でも今回の新曲はイマイチだな、金を出す気にならんなー、と思ったときに、
「それでも買う」
のが推し活である。

なぜなら、凡庸な楽曲でもそれを「推し活実行者」がファンとして買えば、推しが、うるおうからである。

果たしてこのことが消費行動として健全かどうかは、今一度、検討した方がいい。

これは「コレクションのコンプリート」という、昔からある、一般的な消費行動とはちょっと違うところにある消費スタイルに通じる。

「コレクションをコンプリートする」ということは、
「作品としてたいしたことないものでも、コレクションを完璧なものにするために買う」
ことだからだ。

古いたとえだが、私の場合で言うと、リアルタイムでマンガ「北斗の拳」のジャンプコミックスを買い続けていたが、ラオウが死んでからの展開はあまり面白くなかった。
しかし「北斗の拳」が好きだから、ラオウの死後も読み続けた。単行本も買った。
これが今で言う「推し活」だろう。

通常のファンは、長編マンガの展開が好みでなくなったらその時点で離れていく。それはファンの自由なのだ。
だが「推し活」というのは「自分が推している作品や作者のために、奉仕的に消費する」ということだ。
だって自分が面白いと思っていないのに、単行本を買い続けることなんだから。
(いちおう「北斗の拳」について言っておくと、「ラオウの死後」も観るべきところがまったくないわけではない。)

この「推し活」は、現在では「推しのために」というファンの滅私奉公的な意味合いがある。
これは60~80年代には「酔狂」、「物好き」として解釈されていた。

たとえば「ウルトラマン」が大好きだとして、ウルトラマンとたいして関連性がないが、ウルトラマン人気を当て込んで「ウルトラマン・星占いブック」という本が出たとする(架空のものです)。
そういうのまでわざわざ買うのが、おたくであり、コレクターであるとされていた。
ファンの間でも「えー、あれ買ったの!? よくやるなー」という消費行動である。

これが「推し活」に変換されると、いかにも一般的で当たり前な消費行動のように思える。
ま、言葉のマジックですね。

コンテンツの制作者サイドにしてみれば、イマイチな関連作品、スピンアウト作品、便乗作品などに惜しげもなく金を出してくれる都合のいい消費者が「推し活実践者」ということになりますよ。

「推し活は精神衛生にいい、生活に張りが出る」みたいな言説も一時期よく耳にしたが、「普段の生活が物足りないから、推し活でもやってみようか」とか思って行う消費が、本当に当人にとっていいのかどうかは、あらためて考え直す必要があると思う。

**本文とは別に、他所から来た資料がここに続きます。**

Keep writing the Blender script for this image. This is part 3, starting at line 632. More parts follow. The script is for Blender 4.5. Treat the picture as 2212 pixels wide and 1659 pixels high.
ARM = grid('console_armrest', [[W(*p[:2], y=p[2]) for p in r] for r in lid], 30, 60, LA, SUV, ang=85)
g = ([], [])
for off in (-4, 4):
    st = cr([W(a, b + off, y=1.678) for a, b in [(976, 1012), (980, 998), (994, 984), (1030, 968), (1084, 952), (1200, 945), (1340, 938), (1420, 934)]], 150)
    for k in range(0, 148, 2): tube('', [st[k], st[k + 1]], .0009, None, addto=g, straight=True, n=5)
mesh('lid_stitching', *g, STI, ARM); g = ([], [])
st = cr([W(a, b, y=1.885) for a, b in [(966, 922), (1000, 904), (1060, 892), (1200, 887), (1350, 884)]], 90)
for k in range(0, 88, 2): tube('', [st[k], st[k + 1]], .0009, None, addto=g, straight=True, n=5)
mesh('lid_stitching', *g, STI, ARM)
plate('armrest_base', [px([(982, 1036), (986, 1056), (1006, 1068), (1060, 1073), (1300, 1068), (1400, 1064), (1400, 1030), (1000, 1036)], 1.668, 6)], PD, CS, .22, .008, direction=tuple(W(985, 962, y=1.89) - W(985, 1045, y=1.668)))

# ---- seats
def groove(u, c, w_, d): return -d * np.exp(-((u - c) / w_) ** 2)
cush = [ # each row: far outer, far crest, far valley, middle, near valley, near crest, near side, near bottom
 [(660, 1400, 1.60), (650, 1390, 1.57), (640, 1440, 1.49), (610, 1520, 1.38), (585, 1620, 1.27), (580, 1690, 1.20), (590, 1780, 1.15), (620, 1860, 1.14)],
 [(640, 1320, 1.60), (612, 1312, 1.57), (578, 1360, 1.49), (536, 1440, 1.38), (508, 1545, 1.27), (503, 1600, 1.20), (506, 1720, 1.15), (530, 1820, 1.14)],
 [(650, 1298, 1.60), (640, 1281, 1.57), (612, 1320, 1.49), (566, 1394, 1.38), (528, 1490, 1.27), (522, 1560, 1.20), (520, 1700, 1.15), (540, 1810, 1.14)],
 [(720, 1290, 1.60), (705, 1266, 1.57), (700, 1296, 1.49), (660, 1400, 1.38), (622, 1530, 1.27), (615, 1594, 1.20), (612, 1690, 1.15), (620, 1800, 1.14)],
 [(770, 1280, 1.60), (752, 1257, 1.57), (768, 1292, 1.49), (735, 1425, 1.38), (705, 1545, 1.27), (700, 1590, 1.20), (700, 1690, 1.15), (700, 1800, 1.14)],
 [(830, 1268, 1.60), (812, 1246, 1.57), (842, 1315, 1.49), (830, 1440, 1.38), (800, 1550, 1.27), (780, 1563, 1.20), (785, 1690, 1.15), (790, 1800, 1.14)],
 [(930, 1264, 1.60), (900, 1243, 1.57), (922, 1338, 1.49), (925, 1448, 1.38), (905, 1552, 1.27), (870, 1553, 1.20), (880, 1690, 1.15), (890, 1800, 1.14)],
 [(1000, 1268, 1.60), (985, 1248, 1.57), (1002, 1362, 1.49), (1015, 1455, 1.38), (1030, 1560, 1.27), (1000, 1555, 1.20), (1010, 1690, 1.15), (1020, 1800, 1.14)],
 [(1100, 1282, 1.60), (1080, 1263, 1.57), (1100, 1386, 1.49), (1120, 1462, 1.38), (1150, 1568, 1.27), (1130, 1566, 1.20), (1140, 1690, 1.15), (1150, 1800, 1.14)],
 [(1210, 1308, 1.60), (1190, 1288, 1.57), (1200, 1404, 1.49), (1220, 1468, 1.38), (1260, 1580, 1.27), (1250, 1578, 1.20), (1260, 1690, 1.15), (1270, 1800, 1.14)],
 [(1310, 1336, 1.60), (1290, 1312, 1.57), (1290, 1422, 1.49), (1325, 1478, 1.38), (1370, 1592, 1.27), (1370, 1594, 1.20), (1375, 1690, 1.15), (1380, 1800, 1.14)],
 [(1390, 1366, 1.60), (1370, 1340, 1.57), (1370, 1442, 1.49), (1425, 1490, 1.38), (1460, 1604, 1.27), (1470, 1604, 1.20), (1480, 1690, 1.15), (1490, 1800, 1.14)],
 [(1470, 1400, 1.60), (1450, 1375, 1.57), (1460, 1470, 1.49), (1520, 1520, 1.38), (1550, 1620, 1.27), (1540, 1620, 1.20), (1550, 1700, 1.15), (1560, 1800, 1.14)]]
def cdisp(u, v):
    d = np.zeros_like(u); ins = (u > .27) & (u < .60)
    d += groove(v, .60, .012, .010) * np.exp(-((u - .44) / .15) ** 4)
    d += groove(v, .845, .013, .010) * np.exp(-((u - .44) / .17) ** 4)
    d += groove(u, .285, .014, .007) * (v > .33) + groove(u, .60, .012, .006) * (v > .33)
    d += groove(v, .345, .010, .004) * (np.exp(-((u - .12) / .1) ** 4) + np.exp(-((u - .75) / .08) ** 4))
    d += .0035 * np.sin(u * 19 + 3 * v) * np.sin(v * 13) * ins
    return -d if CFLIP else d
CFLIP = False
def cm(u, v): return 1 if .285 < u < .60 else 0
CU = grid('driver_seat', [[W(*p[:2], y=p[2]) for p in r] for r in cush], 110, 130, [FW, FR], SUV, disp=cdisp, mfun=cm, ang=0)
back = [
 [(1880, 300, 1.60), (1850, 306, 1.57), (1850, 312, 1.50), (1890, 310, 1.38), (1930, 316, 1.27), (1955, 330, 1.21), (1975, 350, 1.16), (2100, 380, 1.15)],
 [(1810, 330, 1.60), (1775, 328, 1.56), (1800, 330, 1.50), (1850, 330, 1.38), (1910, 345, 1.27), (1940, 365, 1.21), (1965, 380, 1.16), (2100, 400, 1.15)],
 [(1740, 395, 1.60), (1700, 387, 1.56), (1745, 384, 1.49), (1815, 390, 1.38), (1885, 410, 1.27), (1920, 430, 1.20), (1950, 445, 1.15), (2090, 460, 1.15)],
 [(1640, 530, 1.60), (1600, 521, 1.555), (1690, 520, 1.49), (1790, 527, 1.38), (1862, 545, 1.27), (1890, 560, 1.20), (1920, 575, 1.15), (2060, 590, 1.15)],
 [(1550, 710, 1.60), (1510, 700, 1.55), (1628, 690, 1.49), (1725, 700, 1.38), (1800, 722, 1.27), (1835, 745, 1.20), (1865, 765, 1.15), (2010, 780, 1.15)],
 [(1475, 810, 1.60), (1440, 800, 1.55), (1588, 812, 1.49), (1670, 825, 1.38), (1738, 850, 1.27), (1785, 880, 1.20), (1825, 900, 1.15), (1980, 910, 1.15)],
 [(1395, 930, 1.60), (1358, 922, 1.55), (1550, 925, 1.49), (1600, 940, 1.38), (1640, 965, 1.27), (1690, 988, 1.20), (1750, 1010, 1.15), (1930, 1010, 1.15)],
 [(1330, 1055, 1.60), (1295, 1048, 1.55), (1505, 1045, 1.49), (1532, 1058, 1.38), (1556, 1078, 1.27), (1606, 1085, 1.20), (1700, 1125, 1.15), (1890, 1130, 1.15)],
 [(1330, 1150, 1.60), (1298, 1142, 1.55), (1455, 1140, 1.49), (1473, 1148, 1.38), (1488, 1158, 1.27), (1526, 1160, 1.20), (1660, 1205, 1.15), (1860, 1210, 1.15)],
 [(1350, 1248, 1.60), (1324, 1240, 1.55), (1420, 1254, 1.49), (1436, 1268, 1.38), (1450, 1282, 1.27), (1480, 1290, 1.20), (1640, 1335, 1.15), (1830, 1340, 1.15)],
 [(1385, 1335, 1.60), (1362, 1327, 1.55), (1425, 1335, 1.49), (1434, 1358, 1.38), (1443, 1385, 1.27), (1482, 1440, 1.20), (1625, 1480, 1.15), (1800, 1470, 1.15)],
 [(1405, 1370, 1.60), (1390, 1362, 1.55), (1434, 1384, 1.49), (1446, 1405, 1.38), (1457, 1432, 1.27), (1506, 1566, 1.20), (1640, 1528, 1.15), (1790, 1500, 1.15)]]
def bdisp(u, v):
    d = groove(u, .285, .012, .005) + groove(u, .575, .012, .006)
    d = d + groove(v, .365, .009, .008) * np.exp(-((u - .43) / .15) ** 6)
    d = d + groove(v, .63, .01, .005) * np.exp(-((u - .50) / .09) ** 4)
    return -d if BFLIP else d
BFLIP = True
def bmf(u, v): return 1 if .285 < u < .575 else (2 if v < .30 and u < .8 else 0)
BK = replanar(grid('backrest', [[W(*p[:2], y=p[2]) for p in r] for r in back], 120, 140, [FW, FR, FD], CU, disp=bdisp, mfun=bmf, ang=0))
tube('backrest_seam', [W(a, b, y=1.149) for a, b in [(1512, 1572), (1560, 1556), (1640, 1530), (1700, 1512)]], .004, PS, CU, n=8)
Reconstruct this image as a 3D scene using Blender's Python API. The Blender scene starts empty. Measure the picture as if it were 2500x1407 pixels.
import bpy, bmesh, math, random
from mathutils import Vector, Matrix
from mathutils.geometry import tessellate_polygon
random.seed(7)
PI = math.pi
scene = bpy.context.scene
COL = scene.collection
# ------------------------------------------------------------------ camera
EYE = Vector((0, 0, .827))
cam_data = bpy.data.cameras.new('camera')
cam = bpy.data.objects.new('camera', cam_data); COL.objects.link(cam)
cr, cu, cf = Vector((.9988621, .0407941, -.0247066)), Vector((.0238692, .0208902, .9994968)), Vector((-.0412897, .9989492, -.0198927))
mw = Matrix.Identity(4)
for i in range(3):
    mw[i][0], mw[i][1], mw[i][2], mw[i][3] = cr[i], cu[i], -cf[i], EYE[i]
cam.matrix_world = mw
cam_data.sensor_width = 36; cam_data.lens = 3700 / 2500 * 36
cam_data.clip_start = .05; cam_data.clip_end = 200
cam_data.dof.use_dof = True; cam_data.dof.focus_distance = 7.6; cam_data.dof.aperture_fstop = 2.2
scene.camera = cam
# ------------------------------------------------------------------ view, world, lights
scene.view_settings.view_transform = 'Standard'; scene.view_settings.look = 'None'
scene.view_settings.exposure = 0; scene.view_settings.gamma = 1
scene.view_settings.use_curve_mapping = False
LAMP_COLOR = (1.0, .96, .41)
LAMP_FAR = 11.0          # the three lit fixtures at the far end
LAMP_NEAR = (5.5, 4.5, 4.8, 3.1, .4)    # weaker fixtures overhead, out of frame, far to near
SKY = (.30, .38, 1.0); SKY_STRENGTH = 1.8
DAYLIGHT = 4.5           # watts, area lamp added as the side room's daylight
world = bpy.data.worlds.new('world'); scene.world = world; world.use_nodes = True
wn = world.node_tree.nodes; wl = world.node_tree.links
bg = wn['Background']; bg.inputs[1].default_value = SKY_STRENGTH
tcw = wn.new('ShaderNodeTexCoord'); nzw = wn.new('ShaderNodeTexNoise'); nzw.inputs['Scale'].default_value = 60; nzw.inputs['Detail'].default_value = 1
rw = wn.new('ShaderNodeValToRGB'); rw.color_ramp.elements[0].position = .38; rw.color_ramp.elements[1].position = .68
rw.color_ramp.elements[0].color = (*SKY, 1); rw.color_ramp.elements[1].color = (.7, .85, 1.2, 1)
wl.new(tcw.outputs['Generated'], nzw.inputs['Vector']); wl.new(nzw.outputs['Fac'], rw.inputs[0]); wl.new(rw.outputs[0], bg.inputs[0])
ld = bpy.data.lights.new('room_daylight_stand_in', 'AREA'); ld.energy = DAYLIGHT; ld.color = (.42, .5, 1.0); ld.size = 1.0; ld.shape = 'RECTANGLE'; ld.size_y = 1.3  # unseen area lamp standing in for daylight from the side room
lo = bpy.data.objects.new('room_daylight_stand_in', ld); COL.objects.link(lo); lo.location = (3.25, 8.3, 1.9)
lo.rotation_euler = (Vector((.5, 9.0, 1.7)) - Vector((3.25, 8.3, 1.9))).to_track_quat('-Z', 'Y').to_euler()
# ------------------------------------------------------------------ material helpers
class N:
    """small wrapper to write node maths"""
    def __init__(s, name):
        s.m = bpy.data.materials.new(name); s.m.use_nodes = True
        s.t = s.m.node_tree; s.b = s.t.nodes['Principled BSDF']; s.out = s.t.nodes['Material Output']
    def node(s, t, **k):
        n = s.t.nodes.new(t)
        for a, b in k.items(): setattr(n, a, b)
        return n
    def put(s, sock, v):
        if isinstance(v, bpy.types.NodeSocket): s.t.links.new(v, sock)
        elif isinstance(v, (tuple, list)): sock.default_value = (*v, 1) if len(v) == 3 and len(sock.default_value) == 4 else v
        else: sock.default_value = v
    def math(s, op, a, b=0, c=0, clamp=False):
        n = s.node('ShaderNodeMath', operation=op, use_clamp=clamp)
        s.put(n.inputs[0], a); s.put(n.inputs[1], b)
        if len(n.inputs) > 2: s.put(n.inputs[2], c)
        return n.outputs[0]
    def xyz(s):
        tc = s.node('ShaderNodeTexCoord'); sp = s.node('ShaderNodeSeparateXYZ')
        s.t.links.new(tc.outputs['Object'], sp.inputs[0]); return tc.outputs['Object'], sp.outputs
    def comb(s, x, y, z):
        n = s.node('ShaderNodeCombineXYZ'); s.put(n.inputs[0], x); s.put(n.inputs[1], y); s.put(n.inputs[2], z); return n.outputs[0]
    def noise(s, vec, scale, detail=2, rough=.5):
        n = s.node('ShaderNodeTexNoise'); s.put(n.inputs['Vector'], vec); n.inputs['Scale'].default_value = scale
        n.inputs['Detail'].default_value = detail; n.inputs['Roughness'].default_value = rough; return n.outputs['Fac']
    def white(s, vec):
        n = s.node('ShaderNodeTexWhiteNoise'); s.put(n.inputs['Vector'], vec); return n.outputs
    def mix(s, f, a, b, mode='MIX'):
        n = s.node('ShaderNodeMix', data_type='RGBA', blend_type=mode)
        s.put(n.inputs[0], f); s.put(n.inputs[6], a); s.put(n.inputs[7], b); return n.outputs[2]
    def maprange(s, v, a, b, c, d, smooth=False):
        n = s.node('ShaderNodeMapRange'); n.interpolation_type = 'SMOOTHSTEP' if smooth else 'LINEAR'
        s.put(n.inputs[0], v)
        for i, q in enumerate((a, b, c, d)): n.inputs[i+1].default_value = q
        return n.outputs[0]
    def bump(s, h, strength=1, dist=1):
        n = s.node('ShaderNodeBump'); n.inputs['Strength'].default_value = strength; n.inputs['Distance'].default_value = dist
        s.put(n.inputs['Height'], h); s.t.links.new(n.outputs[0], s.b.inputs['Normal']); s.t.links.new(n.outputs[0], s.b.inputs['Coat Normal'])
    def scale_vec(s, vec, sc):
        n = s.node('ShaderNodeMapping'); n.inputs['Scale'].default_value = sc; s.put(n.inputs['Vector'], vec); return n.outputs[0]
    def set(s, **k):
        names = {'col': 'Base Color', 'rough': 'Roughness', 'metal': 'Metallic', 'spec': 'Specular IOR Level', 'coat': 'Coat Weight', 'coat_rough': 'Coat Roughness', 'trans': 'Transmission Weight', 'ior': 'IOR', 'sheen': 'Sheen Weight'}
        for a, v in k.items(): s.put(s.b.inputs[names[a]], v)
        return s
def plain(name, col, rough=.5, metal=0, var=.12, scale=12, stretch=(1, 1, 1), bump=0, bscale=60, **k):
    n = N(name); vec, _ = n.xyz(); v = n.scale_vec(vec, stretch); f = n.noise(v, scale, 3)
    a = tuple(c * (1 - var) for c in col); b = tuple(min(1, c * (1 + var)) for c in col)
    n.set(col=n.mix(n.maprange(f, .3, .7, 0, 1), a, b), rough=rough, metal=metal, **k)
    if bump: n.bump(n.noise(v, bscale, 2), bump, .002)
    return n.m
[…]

っていうかまあ、私は「推し活」をめぐる言説は一片たりとも信用してないんですけどね。

だいたい、おれらは表舞台に立つ人間を、ただただ応援する立場に甘んじないといけないんだよ!?
まず考えるのはそこからだろ。

おれらは新興宗教の盲目的な信者でもないし、「お上(かみ)」にひれふす江戸時代の貧農でもない。
もちろん、制作者サイドのお財布でもない。
一人の意志を持った人間なのだ。

他に大事なことはたくさんある。
それはみなさん一人ひとりが見つけてください。